QUANDO L’OSTRUZIONISMO PER IL PD ERA “DEMOCRATICO”
PROMEMORIA PER ZANDA SU COSTITUZIONE, EMENDAMENTI E NORMA CANGURO
Riforma costituzionale, ostruzionismo, applicazione della «norma-canguro» per accorpare migliaia di emendamenti, proteste dell’opposizione, appelli al Quirinale.
Sembra la cronaca parlamentare degli ultimi giorni, in realtà è quella di quasi dodici anni fa. Copione analogo, ruoli invertiti con il centrosinistra dall’altra parte della barricata.
Era l’autunno 2002 e il governo Berlusconi, che schierava come ministro delle Riforme Umberto Bossi, aveva presentato un disegno di legge costituzionale di «devolution» di poteri su scuola, sanità e polizia dallo Stato alle Regioni.
La maggioranza di centrodestra marciava con passo deciso e senza dialogare con l’opposizione; l’Ulivo, progenitore del Pd, contestava con tutte le forze.
Alla fine di novembre la riforma Bossi approdava in Senato per la prima lettura.
E l’Ulivo rispondeva esattamente come fa oggi chi si oppone al Pd: ostruzionismo.
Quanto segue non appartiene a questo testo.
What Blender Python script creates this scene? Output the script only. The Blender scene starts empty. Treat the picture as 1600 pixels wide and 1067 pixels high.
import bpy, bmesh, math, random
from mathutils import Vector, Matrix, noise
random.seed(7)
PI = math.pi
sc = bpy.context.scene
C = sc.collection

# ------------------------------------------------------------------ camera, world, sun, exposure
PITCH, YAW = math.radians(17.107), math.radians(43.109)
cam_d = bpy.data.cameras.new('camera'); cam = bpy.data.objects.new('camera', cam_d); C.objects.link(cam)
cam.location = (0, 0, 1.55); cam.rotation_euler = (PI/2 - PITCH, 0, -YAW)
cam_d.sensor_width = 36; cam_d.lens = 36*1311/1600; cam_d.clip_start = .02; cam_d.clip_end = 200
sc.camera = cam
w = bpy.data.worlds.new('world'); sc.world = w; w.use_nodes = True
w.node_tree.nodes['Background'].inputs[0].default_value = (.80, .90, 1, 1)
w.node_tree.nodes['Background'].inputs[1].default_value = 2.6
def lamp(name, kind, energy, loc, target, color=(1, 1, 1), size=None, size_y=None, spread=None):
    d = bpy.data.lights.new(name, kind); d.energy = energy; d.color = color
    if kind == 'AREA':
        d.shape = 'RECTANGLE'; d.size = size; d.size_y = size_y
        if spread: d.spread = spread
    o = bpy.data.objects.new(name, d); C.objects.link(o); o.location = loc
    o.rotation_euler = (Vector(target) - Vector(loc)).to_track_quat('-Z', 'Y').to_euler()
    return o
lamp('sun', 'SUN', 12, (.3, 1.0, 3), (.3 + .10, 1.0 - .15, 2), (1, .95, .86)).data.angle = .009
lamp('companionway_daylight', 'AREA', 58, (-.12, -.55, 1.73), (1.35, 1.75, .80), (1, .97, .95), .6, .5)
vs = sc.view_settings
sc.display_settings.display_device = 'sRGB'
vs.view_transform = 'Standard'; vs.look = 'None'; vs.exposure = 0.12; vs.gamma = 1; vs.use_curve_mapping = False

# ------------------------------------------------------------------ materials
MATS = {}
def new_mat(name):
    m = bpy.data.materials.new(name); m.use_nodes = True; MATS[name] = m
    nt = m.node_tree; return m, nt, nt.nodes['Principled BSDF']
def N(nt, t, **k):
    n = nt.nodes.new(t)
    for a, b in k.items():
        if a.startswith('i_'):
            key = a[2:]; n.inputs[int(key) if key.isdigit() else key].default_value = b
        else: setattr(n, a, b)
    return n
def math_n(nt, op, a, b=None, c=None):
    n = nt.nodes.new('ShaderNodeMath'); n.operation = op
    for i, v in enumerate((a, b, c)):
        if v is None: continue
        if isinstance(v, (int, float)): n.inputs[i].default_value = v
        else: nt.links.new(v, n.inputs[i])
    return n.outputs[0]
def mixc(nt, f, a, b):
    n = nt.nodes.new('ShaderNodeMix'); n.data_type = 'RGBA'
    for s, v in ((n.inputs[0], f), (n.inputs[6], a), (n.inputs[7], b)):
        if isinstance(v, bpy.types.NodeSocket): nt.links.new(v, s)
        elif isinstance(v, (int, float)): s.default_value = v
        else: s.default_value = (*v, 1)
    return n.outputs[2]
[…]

Anzi, per usare l’espressione coniata dal centrosinistra dell’epoca, «ostruzionismo scientifico».
A deciderlo all’unanimità , l’assemblea dei senatori di centrosinistra.
A orchestrarlo, una task force di esperti senatori: Bassanini, Villone, Vitali per i Ds; Mancino e Petrini per la Margherita; Dentamaro per l’Udeur; Turroni per i Verdi.
I quali accolsero la «devolution» sommergendola con 1300 emendamenti.
In valore assoluto, meno degli ottomila che le opposizione hanno presentato oggi in Senato; in realtà , molti di più se si considera che il testo Bossi contava solo 2 articoli e 149 parole, mentre il ddl Boschi 35 articoli e 4323 parole.
L’obiettivo di Bossi era ottenere il primo sì del Senato entro il 9 dicembre, quando cominciava inderogabilmente la discussione della legge Finanziaria.
Quello dell’Ulivo era impedirlo, in modo da allungare i tempi di diversi mesi.
Non solo: per raddoppiare l’ostruzionismo ingolfando il Parlamento, l’Ulivo aveva già pronti altri settemila emendamenti sulla legge Finanziaria.
La battaglia parlamentare fu molto animata e ricorda quella attuale. L’Ulivo non mancò di alzare i toni («Scempio della Costituzione», «Violata la dignità del Parlamento»), di appellarsi al Capo dello Stato, di convocare proteste di piazza, di prolungare in ogni modo i lavori: contestazioni sul resoconto verbale, denuncia dei «pianisti», iscrizione in massa per parlare, pioggia di questioni pregiudiziali.
Stesse pratiche messe in atto in questi giorni da Sel e M5S.
Sotto accusa finì anche il presidente del Senato Marcello Pera, che applicò per la prima volta la regola del «canguro» per cancellare migliaia di emendamenti.
«Solo la tecnica del canguro – scriveva l’agenzia Ansa il 4 dicembre – ha potuto salvare governo e maggioranza da un ritardo inaccettabile sul traguardo finale».
Oggi che lo fa Piero Grasso, il Pd applaude.
Ma allora l’Ulivo gridava alla democrazia parlamentare violata.
E fu proprio grazie al contingentamento dei tempi dell’opposizione (che coniò lo slogan «undici ore per sfasciare l’Italia») e al «canguro» che la devolution fu approvata il 5 dicembre, nei tempi voluti dal governo.
Il testo passò alla Camera, che lo votò quattro mesi dopo, ma lì si fermò.
La riforma costituzionale prese un’altra strada, quella della baita di Lorenzago da cui uscì una riforma molto più ampia.
L’iter parlamentare ripartì con la stessa sceneggiatura: ostruzionismo e denuncia della «dittatura della maggioranza» da parte del centrosinistra.
Ancora una volta Pera applicò la norma-canguro per cancellare gli emendamenti.
Alla fine, la riforma fu approvata in doppia lettura dal Parlamento ma ebbe vita effimera: cancellata per fortuna con il referendum del 2006.